Opera tunes in to popular classics

SCOTTISH Opera is planning large-scale productions of popular classics such as West Side Story as part of a bid to boost audiences and broaden its appeal.

Its chairman, Bill Taylor QC, said that following a major restructuring of the company, fresh ideas and innovative performances would become the norm.

He said: "There are no inhibitions. There are very few people around to say, 'Well, we did not do it that way in the past,' which is the usual drag anchor on a change process. We have got brand new people coming in with new ideas.

"I would like to see Scottish Opera doing West Side Story. It is a great piece, one of Bernstein's best and a dead ringer for Glasgow. This is because the Puerto Ricans and New Yorkers in the 1950s mirror the razor gangs in Glasgow of the same period.

"With the Catholics and the Protestants you have the same kind of potential for a Glasgow-based West Side Story as you have in New York.

"I am very keen on playing in a stadium. I am very keen on that. I saw Teresa Berganza singing Carmen in the Stade Bercy in Paris in front of about 18,000 people and it was electrifying."

It is hoped the new approach can be married with performances of challenging works from Wagner's Ring Cycle and the existing repertoire of productions by Verdi, Mozart and Handel.

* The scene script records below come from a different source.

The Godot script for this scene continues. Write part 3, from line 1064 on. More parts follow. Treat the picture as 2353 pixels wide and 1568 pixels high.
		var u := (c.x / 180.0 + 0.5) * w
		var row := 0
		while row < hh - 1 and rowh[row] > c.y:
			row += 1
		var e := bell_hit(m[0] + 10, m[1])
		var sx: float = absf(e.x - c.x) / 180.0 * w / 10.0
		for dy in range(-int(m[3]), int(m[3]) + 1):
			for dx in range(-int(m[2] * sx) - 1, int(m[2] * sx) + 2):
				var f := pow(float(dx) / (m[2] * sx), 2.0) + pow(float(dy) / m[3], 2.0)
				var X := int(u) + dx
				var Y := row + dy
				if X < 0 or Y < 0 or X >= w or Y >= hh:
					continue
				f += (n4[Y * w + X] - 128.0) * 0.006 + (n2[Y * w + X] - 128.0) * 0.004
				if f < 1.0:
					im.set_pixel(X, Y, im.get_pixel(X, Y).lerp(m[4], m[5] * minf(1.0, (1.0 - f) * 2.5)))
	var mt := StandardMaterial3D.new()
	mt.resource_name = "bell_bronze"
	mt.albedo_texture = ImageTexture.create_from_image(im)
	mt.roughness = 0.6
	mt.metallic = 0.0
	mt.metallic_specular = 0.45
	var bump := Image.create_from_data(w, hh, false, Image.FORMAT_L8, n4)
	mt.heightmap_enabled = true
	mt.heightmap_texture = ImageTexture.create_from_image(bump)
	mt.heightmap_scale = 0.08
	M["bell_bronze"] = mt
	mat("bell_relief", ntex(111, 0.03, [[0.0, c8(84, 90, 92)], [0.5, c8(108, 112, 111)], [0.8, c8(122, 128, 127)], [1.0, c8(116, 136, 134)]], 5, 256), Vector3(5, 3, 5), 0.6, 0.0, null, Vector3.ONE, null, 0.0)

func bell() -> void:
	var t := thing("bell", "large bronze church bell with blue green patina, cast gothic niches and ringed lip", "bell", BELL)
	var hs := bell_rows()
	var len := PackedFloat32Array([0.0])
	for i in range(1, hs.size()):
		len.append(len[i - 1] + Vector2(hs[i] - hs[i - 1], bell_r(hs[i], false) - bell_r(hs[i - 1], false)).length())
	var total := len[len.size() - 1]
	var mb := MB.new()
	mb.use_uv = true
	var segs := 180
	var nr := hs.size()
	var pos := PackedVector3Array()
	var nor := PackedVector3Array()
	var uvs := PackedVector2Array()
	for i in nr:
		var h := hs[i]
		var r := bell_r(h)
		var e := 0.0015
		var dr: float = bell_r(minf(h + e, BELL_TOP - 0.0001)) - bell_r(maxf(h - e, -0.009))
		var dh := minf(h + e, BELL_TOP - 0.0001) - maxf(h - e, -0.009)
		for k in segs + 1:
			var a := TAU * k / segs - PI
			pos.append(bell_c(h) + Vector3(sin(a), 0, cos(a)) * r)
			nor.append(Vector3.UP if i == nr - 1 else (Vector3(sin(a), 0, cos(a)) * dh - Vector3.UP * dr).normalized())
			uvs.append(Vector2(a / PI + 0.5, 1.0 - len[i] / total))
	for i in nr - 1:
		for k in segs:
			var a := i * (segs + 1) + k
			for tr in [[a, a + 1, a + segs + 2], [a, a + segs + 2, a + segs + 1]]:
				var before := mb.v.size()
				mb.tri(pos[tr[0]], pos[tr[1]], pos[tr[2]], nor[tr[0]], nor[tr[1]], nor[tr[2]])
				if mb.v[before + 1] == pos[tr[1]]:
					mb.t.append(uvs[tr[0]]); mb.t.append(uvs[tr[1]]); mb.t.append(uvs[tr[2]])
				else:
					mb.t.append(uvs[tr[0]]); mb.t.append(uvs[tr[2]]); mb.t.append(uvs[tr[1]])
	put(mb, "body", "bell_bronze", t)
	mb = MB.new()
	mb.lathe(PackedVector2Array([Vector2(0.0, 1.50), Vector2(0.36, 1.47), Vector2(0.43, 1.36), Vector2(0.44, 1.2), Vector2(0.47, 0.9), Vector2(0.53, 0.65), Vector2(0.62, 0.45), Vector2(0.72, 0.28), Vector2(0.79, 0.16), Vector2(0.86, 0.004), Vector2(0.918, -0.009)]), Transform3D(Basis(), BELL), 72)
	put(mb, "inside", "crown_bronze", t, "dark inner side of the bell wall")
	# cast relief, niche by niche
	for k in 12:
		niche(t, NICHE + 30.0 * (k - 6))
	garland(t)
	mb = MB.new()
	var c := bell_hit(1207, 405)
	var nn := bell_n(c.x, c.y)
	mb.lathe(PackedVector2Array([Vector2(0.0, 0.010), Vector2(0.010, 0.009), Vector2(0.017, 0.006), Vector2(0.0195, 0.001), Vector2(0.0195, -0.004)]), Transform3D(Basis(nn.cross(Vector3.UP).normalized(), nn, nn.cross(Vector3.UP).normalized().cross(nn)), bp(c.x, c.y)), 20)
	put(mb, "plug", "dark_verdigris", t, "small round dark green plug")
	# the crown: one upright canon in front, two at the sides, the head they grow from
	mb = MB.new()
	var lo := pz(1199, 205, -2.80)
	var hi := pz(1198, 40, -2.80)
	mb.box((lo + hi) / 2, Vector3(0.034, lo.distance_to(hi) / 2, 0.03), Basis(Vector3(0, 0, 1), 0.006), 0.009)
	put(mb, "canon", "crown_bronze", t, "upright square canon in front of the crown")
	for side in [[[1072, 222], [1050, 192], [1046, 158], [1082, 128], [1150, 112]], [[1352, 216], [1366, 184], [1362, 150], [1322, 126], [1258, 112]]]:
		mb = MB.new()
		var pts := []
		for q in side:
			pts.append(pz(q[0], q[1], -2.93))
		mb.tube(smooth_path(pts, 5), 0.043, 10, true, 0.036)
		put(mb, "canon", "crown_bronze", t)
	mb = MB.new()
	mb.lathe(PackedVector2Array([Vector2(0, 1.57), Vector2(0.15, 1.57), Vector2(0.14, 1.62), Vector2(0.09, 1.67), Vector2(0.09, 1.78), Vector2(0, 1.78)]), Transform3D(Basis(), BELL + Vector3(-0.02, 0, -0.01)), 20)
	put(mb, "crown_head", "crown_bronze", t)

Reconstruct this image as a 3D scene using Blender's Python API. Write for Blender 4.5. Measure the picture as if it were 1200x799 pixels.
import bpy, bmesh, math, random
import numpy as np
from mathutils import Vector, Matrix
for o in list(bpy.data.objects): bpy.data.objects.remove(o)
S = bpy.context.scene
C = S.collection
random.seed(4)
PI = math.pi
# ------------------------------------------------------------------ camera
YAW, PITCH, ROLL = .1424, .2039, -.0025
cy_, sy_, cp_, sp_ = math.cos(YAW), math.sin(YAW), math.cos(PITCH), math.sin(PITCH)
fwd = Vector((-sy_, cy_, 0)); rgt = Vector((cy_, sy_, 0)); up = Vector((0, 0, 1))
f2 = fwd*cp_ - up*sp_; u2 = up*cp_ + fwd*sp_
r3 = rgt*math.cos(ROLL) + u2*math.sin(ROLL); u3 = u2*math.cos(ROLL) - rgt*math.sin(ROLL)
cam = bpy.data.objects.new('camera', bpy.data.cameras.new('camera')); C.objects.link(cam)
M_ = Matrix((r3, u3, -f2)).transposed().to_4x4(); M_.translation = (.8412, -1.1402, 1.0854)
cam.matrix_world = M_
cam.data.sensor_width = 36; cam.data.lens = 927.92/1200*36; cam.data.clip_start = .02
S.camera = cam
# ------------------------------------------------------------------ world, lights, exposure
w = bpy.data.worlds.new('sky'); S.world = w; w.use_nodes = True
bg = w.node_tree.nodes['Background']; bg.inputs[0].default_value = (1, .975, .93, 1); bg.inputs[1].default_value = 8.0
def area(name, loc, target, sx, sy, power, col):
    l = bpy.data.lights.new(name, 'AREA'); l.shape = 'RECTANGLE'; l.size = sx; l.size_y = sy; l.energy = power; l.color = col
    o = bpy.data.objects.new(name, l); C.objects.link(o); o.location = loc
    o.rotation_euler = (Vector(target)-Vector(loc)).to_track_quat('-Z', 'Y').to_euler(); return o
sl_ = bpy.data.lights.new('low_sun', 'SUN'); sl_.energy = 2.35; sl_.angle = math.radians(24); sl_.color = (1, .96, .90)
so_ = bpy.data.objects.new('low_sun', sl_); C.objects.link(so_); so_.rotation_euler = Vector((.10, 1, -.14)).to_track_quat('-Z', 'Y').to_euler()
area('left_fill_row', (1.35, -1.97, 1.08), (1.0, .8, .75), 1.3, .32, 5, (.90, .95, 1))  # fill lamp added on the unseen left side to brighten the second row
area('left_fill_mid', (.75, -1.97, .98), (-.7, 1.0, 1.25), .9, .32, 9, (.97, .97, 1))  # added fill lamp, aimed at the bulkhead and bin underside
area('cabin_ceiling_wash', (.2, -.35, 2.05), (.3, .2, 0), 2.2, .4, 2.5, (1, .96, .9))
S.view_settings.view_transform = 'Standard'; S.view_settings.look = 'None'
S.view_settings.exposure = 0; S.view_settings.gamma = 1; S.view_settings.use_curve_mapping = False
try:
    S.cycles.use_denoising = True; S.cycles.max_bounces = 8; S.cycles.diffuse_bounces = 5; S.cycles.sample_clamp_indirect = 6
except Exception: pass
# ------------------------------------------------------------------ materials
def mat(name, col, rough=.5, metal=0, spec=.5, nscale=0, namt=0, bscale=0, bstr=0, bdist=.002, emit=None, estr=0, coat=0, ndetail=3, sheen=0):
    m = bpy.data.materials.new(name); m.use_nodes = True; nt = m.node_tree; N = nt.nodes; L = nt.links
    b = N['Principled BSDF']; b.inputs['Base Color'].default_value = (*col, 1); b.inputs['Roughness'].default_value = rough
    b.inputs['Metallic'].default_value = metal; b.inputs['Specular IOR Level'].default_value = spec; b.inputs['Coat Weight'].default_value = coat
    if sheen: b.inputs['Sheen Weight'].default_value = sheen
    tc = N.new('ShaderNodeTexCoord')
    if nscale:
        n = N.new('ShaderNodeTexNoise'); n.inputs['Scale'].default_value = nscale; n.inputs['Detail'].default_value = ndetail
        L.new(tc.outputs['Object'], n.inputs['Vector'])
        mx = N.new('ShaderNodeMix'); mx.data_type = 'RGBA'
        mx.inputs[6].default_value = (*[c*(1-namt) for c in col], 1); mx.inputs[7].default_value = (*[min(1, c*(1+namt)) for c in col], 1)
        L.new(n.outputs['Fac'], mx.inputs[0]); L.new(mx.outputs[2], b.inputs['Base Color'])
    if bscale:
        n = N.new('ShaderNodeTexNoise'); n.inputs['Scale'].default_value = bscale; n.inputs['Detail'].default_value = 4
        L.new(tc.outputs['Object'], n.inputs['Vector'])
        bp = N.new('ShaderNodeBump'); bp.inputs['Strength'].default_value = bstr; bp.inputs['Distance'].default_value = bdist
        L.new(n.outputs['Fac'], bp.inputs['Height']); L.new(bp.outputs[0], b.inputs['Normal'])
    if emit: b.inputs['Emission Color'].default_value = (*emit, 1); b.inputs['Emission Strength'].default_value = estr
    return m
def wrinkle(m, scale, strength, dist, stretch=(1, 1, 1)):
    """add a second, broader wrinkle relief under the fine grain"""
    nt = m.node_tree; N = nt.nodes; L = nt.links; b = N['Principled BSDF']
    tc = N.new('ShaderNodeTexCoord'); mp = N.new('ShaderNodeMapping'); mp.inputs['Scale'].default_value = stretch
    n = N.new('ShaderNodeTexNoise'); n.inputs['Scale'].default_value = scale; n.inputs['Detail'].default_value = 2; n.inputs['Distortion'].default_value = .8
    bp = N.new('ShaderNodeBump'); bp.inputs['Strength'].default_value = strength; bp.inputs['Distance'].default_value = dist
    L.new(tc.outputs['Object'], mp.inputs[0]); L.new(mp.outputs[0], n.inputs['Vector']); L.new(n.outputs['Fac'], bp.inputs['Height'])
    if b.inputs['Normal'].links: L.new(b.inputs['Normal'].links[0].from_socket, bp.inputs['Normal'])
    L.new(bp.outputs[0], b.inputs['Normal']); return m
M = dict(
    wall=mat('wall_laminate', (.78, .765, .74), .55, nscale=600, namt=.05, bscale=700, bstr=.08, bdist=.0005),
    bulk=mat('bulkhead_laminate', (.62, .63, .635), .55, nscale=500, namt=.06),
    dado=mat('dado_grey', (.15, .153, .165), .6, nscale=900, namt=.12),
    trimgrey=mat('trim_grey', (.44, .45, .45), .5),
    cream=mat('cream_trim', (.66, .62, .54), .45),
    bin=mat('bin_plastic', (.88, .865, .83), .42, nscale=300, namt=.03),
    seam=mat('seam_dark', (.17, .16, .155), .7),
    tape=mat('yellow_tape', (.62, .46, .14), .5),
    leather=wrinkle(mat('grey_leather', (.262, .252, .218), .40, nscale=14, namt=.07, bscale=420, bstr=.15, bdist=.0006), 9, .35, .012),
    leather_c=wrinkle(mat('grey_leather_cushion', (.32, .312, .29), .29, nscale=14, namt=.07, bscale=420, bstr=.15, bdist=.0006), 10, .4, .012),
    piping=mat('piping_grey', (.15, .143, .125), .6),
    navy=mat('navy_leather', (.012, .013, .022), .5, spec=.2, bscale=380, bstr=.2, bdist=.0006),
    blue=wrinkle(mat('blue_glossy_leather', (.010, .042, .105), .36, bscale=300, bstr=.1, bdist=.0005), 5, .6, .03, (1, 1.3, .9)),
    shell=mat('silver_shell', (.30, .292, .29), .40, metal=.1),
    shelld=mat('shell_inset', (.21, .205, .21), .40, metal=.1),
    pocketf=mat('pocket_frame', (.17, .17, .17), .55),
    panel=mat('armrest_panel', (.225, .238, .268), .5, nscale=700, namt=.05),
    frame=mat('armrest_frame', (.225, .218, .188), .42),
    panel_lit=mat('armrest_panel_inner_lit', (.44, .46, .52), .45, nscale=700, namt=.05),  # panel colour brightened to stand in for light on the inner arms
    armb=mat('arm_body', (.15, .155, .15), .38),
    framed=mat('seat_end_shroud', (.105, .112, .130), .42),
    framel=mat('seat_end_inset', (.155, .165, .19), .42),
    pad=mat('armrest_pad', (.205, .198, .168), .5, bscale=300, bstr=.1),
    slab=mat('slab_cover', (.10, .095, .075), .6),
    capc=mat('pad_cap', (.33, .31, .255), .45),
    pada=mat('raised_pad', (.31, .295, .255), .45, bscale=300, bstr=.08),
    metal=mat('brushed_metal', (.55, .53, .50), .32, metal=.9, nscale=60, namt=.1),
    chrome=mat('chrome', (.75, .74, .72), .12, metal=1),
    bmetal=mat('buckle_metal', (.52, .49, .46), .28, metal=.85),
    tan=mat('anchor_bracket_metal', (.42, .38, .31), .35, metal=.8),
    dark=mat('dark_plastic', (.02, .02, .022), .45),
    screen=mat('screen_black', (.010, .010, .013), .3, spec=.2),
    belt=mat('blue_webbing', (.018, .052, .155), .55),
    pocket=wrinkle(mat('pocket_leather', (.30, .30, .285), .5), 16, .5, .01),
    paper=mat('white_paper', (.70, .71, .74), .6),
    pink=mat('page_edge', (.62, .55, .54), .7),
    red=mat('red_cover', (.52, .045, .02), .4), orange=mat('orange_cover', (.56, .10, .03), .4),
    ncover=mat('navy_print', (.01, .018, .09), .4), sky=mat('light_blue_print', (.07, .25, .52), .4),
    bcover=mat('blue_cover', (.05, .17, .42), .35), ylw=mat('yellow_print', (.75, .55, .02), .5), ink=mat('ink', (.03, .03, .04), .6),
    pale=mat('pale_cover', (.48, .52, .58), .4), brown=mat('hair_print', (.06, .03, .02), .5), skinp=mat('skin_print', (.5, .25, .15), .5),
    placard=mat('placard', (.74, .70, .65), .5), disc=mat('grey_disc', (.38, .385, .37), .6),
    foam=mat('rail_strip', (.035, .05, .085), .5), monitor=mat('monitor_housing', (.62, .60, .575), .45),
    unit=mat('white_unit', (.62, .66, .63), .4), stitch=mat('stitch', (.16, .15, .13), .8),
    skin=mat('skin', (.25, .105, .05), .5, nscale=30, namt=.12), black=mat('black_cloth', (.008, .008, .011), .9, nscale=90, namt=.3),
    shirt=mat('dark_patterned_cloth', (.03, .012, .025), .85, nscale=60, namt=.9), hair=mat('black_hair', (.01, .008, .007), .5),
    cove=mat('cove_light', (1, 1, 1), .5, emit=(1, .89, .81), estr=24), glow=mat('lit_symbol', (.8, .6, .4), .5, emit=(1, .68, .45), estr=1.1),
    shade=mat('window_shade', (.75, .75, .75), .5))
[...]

Plans are also in place for a digital archive where consumers could download Scottish Opera's back catalogue. Subscribers to the site would also be e-mailed for their opinion on what they wanted to see and where they wanted to see it.

Scottish Opera is not staging any full-scale operas in either Edinburgh or Glasgow until May, in a cost-saving move that followed steep job cuts to pay off the company's debts. The company has laid off its chorus and seen a clear-out of top managers.

Next spring it will return with a crowd-pleasing run, including Don Giovanni, Carmen and a small-scale touring production of La Bohme. The run will be overseen by the company's new general director Alex Reedijk, currently the general director of New Zealand Opera.

The company's accounts, published last week, show a trading deficit of 201,022 compared with last year's 1.2m.